Jacobo Castellano e Noé Sendas. 'Espantoso, esquisito'

For this project at Appleton Square in Lisbon, artists Jacobo Castellano (Jaén, Spain, 1976) and Noe Sendas (Brussels, Belgium, 1972) work together. From an idea of dual work, with four hands, which is born as an joint experiment. An adventure that arises from the interest, the admiration and the curiosity of both as artists, bringing their it to the fusion: an articulation, a meeting, a conjuncture, so precarious as absolutely admirable. "Experiencing boundary situations and existing are the same thing," says Karl Jaspers. "We become ourselves by entering with open eyes into the boundary situations."

Jacobo Castellano's works explore areas such as personal and collective memory, games, pain and violence. He works with materials close to hand, and with some historical content. He made his public debut as an artist  since the late 1990s. His childhood memories are the raw materials boiling at the core of his creative process. The evolvement shown is merely a natural result of Castellano’s perseverance, of his readings that support and feed such a process, and of his critical contemplation of the common and apparently simple objects of real life, rendered different by his way of looking at them. However, his progress has neither been linear nor continuously upward-bound. Castellano’s path as an artist unfolds as a spiral, unceasingly touching back to objects from the past and to stages left behind, but each time with a new visual approach – which makes him grow as an artist. Because he won’t do anything “just to get things done”, to fill time, or to deliver work. Jacobo Castellano’s work is grounded on a consistent and coherent vision that he applies to his oeuvre, thus providing it with support and explanation. This attitude brings honesty to his artistic activity, as he ranks gradual growth above immediacy, haste and urgency.

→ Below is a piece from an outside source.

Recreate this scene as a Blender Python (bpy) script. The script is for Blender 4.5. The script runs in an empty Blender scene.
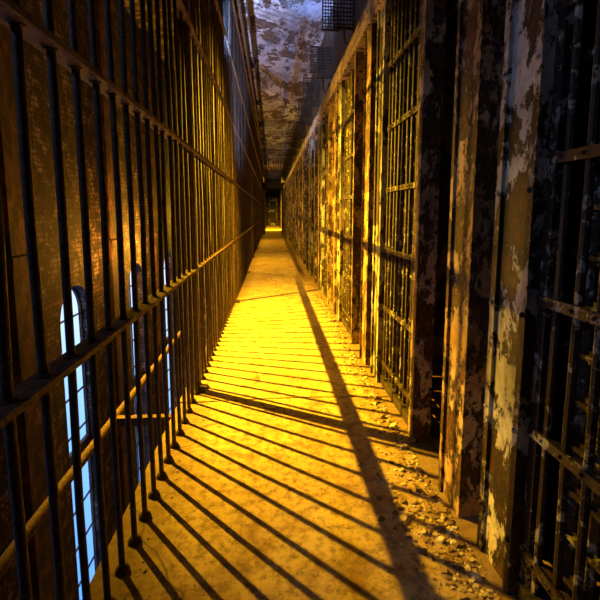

Noé Sendas (born in Brussels, 1972, lives and works in Berlin) began presenting his work in the late nineties. He resorts to different means of expression: video, sculpture, collage, drawing and photography. Explicit and implicit references to artists and literary, cinematic, or musical creations are part of his raw materials. Specific concerns about the reflection and practice of visual arts can also be added to his repertoire. These include: the body, as an entity that is simultaneously theoretical and material; the observer's perception mechanisms; or the discursive potential of exhibition methods. As a result the Berlin-based Belgian artist's work is weirdly unsettling. Rooted in cinematic and literary references, his images depict ghostly, unnerving figures whose heads and limbs appear to be invisible, or which habe seemingly blended into furniture or walls. It is a fascinating body of work, that follows themes of abstracting and partly erasing the human body through photography explored by those ever-present titans, John Baldessari and Guy Bourdin, and the less well-known but equally brilliant American sculptor Robert Gober. It is also something of a counterpoint to the contemporary subversion of John Stezaker's collaged appropriation of Hollywood head shots, whose results are very different but who delights in defacing once-great screen idols.